Nearly two years after the brutal murders of Goldin and his friend, fashion designer Richard Bloom, the young actor’s memory was again honoured on Saturday, at the Baxter Theatre Centre, when Thami Mbongo and Nicholas Pauling were selected as winners in the 2008 Brett Goldin Bursary awards.

Goldin was murdered just days before he was due to leave for Stratford-upon-Avon, where he was to perform the role of Guildenstern in the Baxter Theatre Centre’s production of Hamlet at the prestigious Royal Shakespeare Company’s Complete Works Festival.

The Brett Goldin Bursary was founded immediately by the Royal Shakespeare Company in England, The Actors Centre in Johannesburg and the Baxter Theatre Centre in Cape Town.

Mbongo is the winner of the 2007 Aardklop Best Actor award for Lara Foot Newton’s Karoo Moose, which he shares with the ensemble cast, and is also nominated as Best Supporting Actor in the 2007 Fleur du Cap Awards. His play, Township Talks, which he wrote and directed, is currently at the Ikhwezi Theatre Festival in the Baxter Sanlam Studio.

Pauling was nominated as Best Actor at last years’ Fleur du Cap awards for his performance in the title role of Amadeus. He also played the role of the young professor, Nick, in Who’s Afraid of Virginia Woolf? at the Baxter last year. Nicholas took over the role of Guildenstern in Hamlet, just days after Brett’s killing.

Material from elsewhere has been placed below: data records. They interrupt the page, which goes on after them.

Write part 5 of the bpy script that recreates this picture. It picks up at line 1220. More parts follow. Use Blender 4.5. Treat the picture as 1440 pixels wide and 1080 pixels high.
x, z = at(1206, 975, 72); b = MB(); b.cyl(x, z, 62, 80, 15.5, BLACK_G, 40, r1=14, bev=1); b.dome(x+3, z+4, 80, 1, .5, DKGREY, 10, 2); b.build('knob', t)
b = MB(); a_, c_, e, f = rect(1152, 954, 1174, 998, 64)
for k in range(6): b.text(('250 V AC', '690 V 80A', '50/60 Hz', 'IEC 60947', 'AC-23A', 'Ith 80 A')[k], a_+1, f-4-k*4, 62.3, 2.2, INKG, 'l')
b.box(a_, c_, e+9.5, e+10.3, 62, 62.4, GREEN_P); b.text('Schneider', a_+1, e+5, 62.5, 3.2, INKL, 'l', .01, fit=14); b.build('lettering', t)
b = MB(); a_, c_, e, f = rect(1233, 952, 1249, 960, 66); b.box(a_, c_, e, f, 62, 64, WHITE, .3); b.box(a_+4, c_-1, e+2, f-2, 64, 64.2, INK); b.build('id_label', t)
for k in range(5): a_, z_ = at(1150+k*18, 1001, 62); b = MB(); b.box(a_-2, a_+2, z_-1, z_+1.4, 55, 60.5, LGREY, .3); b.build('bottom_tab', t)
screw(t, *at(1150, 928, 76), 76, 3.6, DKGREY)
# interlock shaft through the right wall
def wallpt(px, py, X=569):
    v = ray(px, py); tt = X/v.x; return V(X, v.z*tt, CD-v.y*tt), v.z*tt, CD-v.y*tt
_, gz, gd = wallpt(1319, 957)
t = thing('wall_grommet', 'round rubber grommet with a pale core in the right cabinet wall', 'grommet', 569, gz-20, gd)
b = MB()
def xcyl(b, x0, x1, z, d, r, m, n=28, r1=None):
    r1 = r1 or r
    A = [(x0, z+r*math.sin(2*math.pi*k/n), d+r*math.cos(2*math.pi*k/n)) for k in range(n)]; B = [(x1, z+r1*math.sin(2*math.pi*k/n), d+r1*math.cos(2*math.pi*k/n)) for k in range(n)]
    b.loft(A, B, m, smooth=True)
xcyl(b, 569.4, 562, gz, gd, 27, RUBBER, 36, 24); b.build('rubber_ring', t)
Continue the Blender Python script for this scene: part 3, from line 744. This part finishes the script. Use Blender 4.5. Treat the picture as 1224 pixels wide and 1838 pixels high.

The two were chosen out of a shortlist of nine actors selected from 103 applicants countrywide. The final selection was made by a panel comprising of Janice Honeyman, Lizz Mills and Paul Savage, who were joined by Cape Town-born actor Sir Antony Sher, Greg Doran (Chief Associate Director of the Royal Shakespeare Company) and Denise Goldin, mother of the slain actor.

The successful bursars will work with the Royal Shakespeare Company and will travel to the UK in June for three weeks. Their work programme will include activities such as attending warm-ups, solo and company voice and verse classes, any Artist Development workshops held during the visit, technical rehearsals and other rehearsals at the directors’ discretion, as well as sessions with a director or assistant director and the opportunity to attend Learning Department workshops.

The organisers of the Brett Goldin Bursary have decided to hold the event every second year, so the next call for applications is only expected in 2010 and will take place in Johannesburg.

Goldin and Bloom were brutally murdered in the early hours of Easter Sunday in 2006 following a hijacking and robbery. Two men, Shavaan Marlie and Clinton Davids, pled guilty to the murders and were each sentenced to 28 years in prison.